The country was witnessing “a dramatic expansion, diversification and legitimisation of extortion across a broad spectrum of society” that undermined the rule of law; challenged the role of state as security provider; and impacted economic growth by deterring investment.

Organised crime preyed on critical services and extended to illegal mining and state corruption that affected a host of services from health to public transport.

Of the 15 illicit markets assessed, 10 were increasing.

“Organised crime is highly connected, diverse, entrepreneurial and violent.”

State corruption, a component of most illicit markets, embedded crime within state institutions, most notably law enforcement agencies. Bribes bought protection and the impunity helped build alternative forms of legitimacy and governance.

The GI-TOC report said in the case of the illicit drug markets, gangs forged close ties with their host communities, either by exerting or threatening violence, or by building legitimacy through supplying food, money and services. 

The report analyses the “commodification” of violence. For example, the taxi industry maintains a pool of hitmen, a resource used to project violence beyond the taxi industry like contract hits against political rivals. 

This led to an integration of the “under and upper worlds” and normalised violence as “just another means of doing business”.

Vusi Pikoli, the country’s former head of the National Prosecution Authority, is a member of the GI-TOC board.

He led the prosecution of former police commissioner Jackie Selebi and said the top cop was able to operate because of a “culture of silence” in SAPS cultivated by “people who benefited from keeping quiet”.

State failures deepened mistrust of the government and allowed violence to become embedded.

The country had a “serious problem,” Pikoli said.

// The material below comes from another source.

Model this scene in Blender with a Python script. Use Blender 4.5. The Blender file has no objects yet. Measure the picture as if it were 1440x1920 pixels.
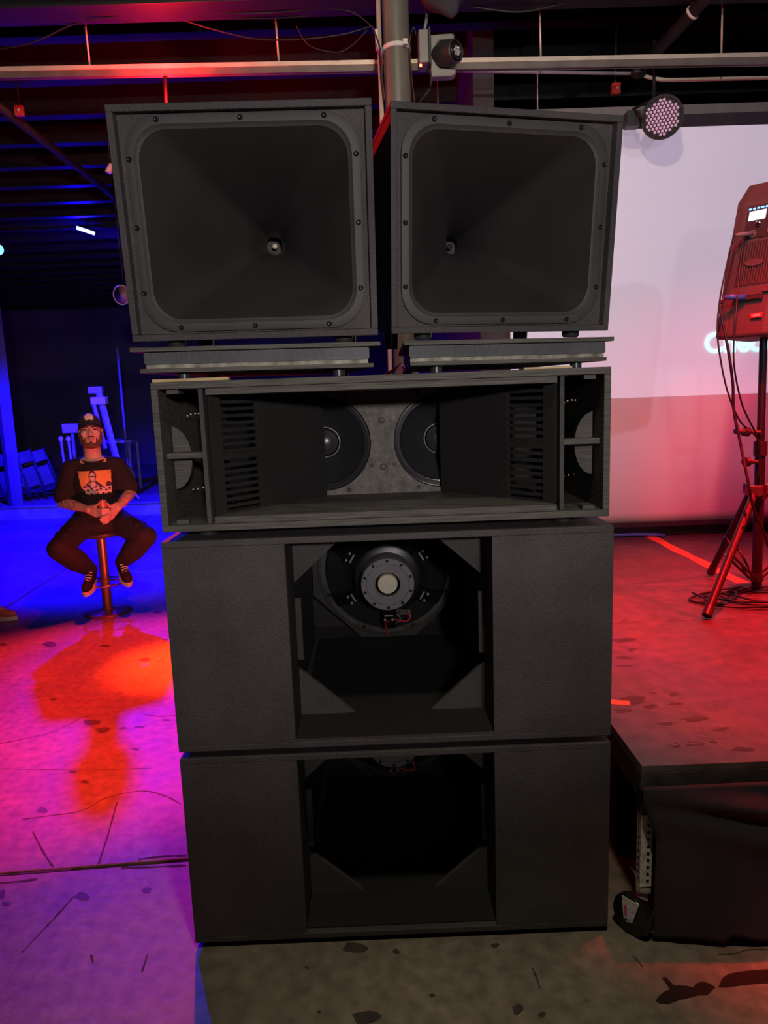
import bpy, bmesh, math, random
from mathutils import Vector, Matrix, Euler
random.seed(7)
S = bpy.context.scene
C = S.collection
PI = math.pi
rad = math.radians

# ------------------------------------------------------------------ camera
cam_d = bpy.data.cameras.new('camera'); cam = bpy.data.objects.new('camera', cam_d); C.objects.link(cam)
cam_d.sensor_fit = 'VERTICAL'; cam_d.sensor_height = 36.0; cam_d.lens = 1330.0 / 1920.0 * 36.0
cam_d.clip_start = 0.02; cam_d.clip_end = 100
CP = Vector((-.022, -1.873, 1.585)); YAW, PITCH, ROLL, F = .00723, .1581, -.03588, 1330.0
_f = Vector((math.sin(YAW) * math.cos(PITCH), math.cos(YAW) * math.cos(PITCH), -math.sin(PITCH)))
_r = Vector((math.cos(YAW), -math.sin(YAW), 0)); _u = _r.cross(_f)
r2 = math.cos(ROLL) * _r + math.sin(ROLL) * _u; u2 = -math.sin(ROLL) * _r + math.cos(ROLL) * _u
cam.matrix_world = Matrix(((r2.x, u2.x, -_f.x, CP.x), (r2.y, u2.y, -_f.y, CP.y), (r2.z, u2.z, -_f.z, CP.z), (0, 0, 0, 1)))
S.camera = cam
# measuring helpers: where a sight line meets a plane of the room
def ray(px, py): return _f + (px - 720) / F * r2 - (py - 960) / F * u2
def atz(px, py, z):
    d = ray(px, py); return CP + d * ((z - CP.z) / d.z)
def aty(px, py, y):
    d = ray(px, py); return CP + d * ((y - CP.y) / d.y)

# ------------------------------------------------------------------ world, light, exposure
W = bpy.data.worlds.new('world'); S.world = W; W.use_nodes = True
W.node_tree.nodes['Background'].inputs[0].default_value = (.25, .2, .6, 1)
W.node_tree.nodes['Background'].inputs[1].default_value = .003
S.view_settings.view_transform = 'Standard'
try: S.view_settings.look = 'None'
except Exception: pass
S.view_settings.gamma = 1.0; S.view_settings.exposure = 0.0; S.view_settings.use_curve_mapping = False

def spot(name, loc, target, power, color, cone, blend=.3, radius=.06, square=False):
    d = bpy.data.lights.new(name, 'SPOT'); d.energy = power; d.color = color
    d.spot_size = rad(cone); d.spot_blend = blend; d.shadow_soft_size = radius; d.use_square = square
    o = bpy.data.objects.new(name, d); C.objects.link(o); o.location = loc
    o.rotation_euler = (Vector(target) - Vector(loc)).to_track_quat('-Z', 'Y').to_euler(); return o
def point(name, loc, power, color, radius=.05):
    d = bpy.data.lights.new(name, 'POINT'); d.energy = power; d.color = color; d.shadow_soft_size = radius
    o = bpy.data.objects.new(name, d); C.objects.link(o); o.location = loc; return o
BLUE = (.004, .0, 1.0); RED = (1.0, .012, .016)
# house lamp behind the photographer, then two added overhead fills
spot('house_spot', (.5, -3.8, 2.12), (-.14, 0, 2.2), 350, (1.0, .91, .88), 58, 1.0, .10)
spot('added_floor_fill', (.2, -1.5, 4.1), (.15, -1.0, 0), 190, (1.0, .88, .66), 62, 1.0, .1)  # added unseen lamp, lifts the floor in front of the stack
spot('added_rail_fill', (.2, -1.3, 3.98), (.3, 2.7, 3.7), 210, (1.0, .86, .7), 84, .5, .08)  # added unseen lamp, brightens the cream rail
# blue led bar over the back of the hall (the fixture itself is built below)
LED = Vector((-3.66, 7.65, 3.80))
spot('blue_bar_beam', LED + Vector((.05, -.12, -.1)), (-.72, 1.2, 0), 2100, BLUE, 28, 1.0, .09)
point('blue_bar_spill', LED + Vector((.0, -.03, -.06)), 55, BLUE, .03)
spot('blue_wash_beam', (-4.02, 6.02, 3.24), (-3.4, 7.4, 0), 9000, BLUE, 122, .4, .08)
# red lights hung from the rail and the ceiling; the fills are added, one on the floor behind the stack
REDP = Vector((-1.2, 2.6, 2.98))
spot('red_floor_beam', REDP, (-1.6, 2.05, 0), 1350, (1.0, .02, .006), 58, .5, .05)
spot('red_core_beam', REDP, (-1.28, 2.4, 0), 5000, (1.0, .035, .004), 22, 1.0, .05)
point('red_floor_spill', (-1.2, 2.6, 3.4), 60, RED, .03)
spot('red_floor_fill', REDP, (-1.3, -.5, 0), 300, (1.0, .06, .02), 66, .9, .05)  # added fill, reddens the near floor
spot('red_man_fill', (-.56, 1.79, .22), (-2.1, 3.5, 1.15), 170, (1.0, .07, .06), 44, .6, .04)  # added low lamp, reddens the seated man
spot('red_stage_beam', (1.25, .35, 3.8), (1.72, 1.0, .55), 1950, RED, 54, .9, .05)
spot('red_speaker_fill', (.95, .1, 3.7), (1.78, 1.55, 2.2), 260, (1.0, .012, .04), 25, .7, .05)  # added spot, puts red on the stage loudspeaker
spot('red_screen_fill', (2.7, .9, 3.85), (2.1, 2.85, .6), 260, (1.0, .012, .14), 50, 1.0, .05)  # added spot, tints the lower screen and rear deck
spot('red_side_beam', (4.8, .8, 3.7), (2.2, 1.5, .5), 2000, RED, 36, .9, .05)
spot('red_front_beam', (2.6, -.9, 3.0), (1.27, -.42, 0), 75, RED, 17, .5, .04)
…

“We’ve got to admit it. The report should shake us out of our lethargy… to have honest conversations that allow us to confront our failures.”

Shaw said policy makers needed to accept the real threat of organised crime and act swiftly to deal with its evolving complexity because it impacted on the lives of millions and the country’s economic health and democratic integrity. 

While the state had failed to keep pace with organised crime, dealing with it was not an insurmountable challenge.

Shaw said the problem can be tackled. 

“With the right leadership, long-term strategic vision and resources, and with a systemic institutional overhaul of its crime-fighting agencies, South Africa can and will defeat organised crime.”

Only by acting in unity and with the same sense of strategic purpose that guided the country through the transition to democracy could South Africa counter the threat.

Shaw said the current response to organised crime was “reactive, random and dispersed”. 

It needed a broad alignment of players to develop a clear and coherent strategy and set priorities. 

South African resilience was tested by the ruthlessness of criminals and the state had to replace short term tactics with long-term strategy. This demanded independent law enforcement that was not “enmeshed in the institutional tangle” that scuppered previous attempts to deal with organised crime.

“Tackling this threat requires a high-quality sense-making apparatus, but there is consensus that the skills needed to conduct intelligence, investigations or operations against organised crime and high-level corruption are near-absent in the existing security agencies.”

GI-TOC’s report suggests the state response to organised crime includes communicating the harm it does to society. This, in conjunction with police statistics, could provide a measure of its real impact.

“A fall in the rate of cancelled trains, for example, may better reflect crime-fighting successes than the number of prosecuted copper thieves, as it indicates broader momentum in the fight against this illicit market.”

In the private sector and civil society there was a reservoir of expertise to bolster the state’s response to organised crime. 

But to harness this the government had to meaningfully arrest corruption because the trust deficit provided fertile ground for organised crime to exploit the gaps between citizen and state.